Para recuperar o poder em 2013, os colorados
precisavam evitar que Lugo atrapalhasse o uso da máquina, na qual continuam bem
incrustados, apesar da derrota de 2008.
Da mesma forma, os liberais precisam do poder - que
ocuparam por quase 40 anos, desde a chamada "Revolução Liberal" de
1904 - para ganhar com um nome de seus próprios quadros.
Em 2008, tiveram que pegar carona na candidatura de
Lugo, fornecendo o vice-presidente, o hoje presidente Federico Franco, e o
apoio parlamentar de seus 14 senadores e 27 deputados.
Lugo de aliado passava a ser um estorvo, mesmo não podendo candidatar-se de novo ele próprio (a Constituição veda a reeleição).

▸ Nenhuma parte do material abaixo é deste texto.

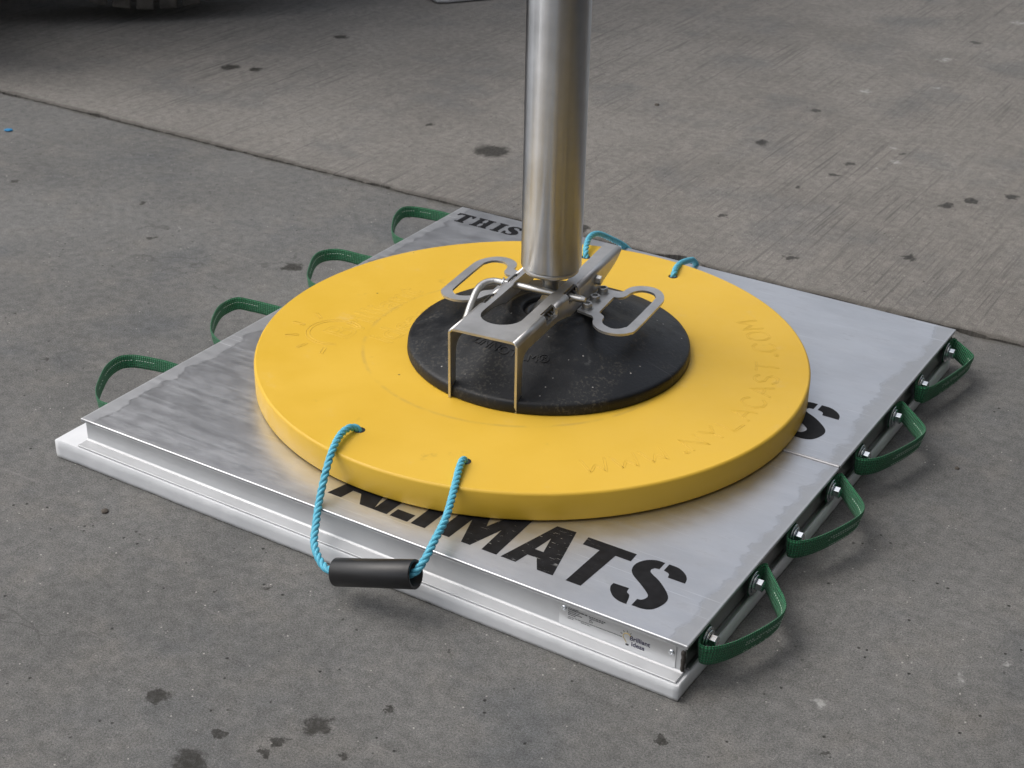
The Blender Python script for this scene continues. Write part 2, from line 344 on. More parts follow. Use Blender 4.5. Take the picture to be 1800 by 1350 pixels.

Juntou-se então a fome de poder de ambos os grandes
partidos com a vontade de comer o pleito de 2013 - e Lugo virou um cadáver
político. Ainda mais que a eles se somou o movimento criado pelo general
golpista Lino Oviedo.
Os três grupos, somados, têm 38 senadores em 45 e
62 deputados em 80. Nenhuma surpresa, pois, com a forte maioria obtida primeiro
para a instauração do processo de impeachment e, em seguida, para o fuzilamento
sumário do presidente.
Posto de outra forma: a derrubada de Lugo foi o
primeiro movimento para a sucessão. O próprio Lugo, em entrevista à Telesur
venezuelana, adotou essa interpretação ao dizer que "há indícios sérios e
claros de que Horacio Cartes está por trás [do julgamento político], [porque]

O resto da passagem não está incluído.